A trip out to the garden sent me into despair. It does every year at this time. Even though April is upon us and there are signs of life everywhere in the garden, no one can convince me that the glory of last season will repeat itself. The garden is a ravaged mess from winter and the merciless deer. I panic at the work ahead of me. But fortunately, I also have the antidote. It lies in the roses. It is time to prune them. Once the pruning starts, the panic subsides.

To most people it may seem late to wait until April to prune roses. But since we live up on a hill, things are usually two weeks behind what is going on in town. I am wary of the capricious nature of March, when very often nighttime temperature can dip to 20. If I prune then, I worry the frost will do further damage to the already severe winter kills. So I wait until early April and work furiously to catch up. The challenge of this is the damage I inevitably cause to some tender buds. When that happens, which is often, I feel as if my own flesh is peeling off.

In the beginning, when there were just a few bushes to contend with, I faithfully did a by-the- book fall pruning. There were a couple of years that I even covered the roses with straw. Despite the effort, the bushes died down to the ground every winter.

In the spring, when I cut all those dead twigs off, the garden would be completely flat, devoid of any vertical focus. It is always amazing to me that most of them come back.

Two years ago, after an overworked summer and with over 100 roses, I started wondering if fall pruning was really necessary.

Do people prune so that the garden looks well kept and tidy and the gardener feels better? Or do we prune so that the plant feels better and is ensured a better future? I can see the first but am not sure about the second. I decided to experiment and skipped the fall pruning altogether.

Even though the sight of a garden full of ugly dead twigs did not faze me, when the icicles began to form on them, I worried. Was there too much exposure for the plant? Would this exposure kill the root? When the wind blew and the skinny twigs swayed, I cringed and doubted my ingeniousness. But mostly, I blamed my laziness, something very easy to do in December when one is rested up from all garden chores.
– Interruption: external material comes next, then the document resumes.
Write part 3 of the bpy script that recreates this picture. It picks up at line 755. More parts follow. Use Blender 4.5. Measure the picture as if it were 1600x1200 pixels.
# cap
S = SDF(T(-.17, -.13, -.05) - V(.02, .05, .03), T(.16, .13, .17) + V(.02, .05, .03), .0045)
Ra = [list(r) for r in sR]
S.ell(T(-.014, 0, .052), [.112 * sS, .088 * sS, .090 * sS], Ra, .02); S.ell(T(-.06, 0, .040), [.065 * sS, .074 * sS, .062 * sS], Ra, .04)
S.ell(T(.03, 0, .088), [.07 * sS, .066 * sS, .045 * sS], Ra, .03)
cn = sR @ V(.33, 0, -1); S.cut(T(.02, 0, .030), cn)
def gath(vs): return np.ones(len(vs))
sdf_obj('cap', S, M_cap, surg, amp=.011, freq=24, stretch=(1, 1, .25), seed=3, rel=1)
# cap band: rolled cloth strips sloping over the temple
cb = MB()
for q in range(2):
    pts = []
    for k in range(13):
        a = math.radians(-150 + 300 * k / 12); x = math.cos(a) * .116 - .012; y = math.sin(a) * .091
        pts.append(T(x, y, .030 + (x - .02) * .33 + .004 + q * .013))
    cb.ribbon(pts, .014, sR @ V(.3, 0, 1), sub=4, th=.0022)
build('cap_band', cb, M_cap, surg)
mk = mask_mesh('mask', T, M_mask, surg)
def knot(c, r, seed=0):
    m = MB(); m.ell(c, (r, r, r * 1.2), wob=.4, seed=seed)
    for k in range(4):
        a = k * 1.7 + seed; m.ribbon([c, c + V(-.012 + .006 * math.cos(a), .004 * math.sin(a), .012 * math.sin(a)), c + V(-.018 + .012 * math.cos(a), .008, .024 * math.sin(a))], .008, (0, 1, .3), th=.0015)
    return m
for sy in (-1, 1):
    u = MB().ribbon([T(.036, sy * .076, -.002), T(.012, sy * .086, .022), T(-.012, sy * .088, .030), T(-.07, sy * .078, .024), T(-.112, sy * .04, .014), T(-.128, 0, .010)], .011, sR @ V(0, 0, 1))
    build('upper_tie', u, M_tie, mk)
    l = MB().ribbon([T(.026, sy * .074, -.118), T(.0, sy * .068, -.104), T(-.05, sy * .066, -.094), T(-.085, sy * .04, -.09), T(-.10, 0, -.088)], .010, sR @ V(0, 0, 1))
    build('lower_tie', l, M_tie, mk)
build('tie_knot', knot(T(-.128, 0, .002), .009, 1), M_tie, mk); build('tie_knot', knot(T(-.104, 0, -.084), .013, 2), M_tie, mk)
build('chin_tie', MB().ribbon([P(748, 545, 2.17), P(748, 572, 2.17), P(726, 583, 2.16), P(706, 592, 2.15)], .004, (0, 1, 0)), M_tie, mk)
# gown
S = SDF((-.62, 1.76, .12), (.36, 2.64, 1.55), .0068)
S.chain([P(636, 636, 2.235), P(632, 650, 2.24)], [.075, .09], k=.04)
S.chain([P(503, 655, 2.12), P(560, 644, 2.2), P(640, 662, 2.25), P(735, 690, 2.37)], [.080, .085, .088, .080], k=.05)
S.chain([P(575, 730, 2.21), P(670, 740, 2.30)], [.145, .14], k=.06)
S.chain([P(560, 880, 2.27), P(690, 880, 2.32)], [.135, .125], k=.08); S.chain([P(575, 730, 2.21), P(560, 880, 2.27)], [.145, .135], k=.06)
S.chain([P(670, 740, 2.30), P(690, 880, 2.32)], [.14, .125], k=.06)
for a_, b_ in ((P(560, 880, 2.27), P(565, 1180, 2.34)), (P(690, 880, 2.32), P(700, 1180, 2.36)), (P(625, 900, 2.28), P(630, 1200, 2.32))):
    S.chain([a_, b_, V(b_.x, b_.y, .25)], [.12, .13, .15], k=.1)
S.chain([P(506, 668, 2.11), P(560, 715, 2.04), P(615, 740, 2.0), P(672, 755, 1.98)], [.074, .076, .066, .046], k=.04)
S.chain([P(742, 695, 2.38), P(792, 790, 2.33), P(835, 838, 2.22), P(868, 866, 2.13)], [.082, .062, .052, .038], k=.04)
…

By spring, it was apparent that the experiment had made not much difference. Most of the bushes still died back all the way to the ground. I did lose a few climbers. There were three Golden Showers. Only two survived.

Both Royal Gold climbers died as well. I don’t know if they were victims of the experiment or other careless improper care inflicted upon them. Climber Royal Gold is a tea rose and is probably more suitable for a warmer zone.

Last fall, I decided not to prune again. In fact I probably will not do fall pruning again, given the difference it makes. This winter was a mild one compared to the years past. All the roses seem to have survived, or at least not blackened to the ground as in years past.

Maybe, for once in April, I will have some vertical reminder of a garden coming to full bloom in summer.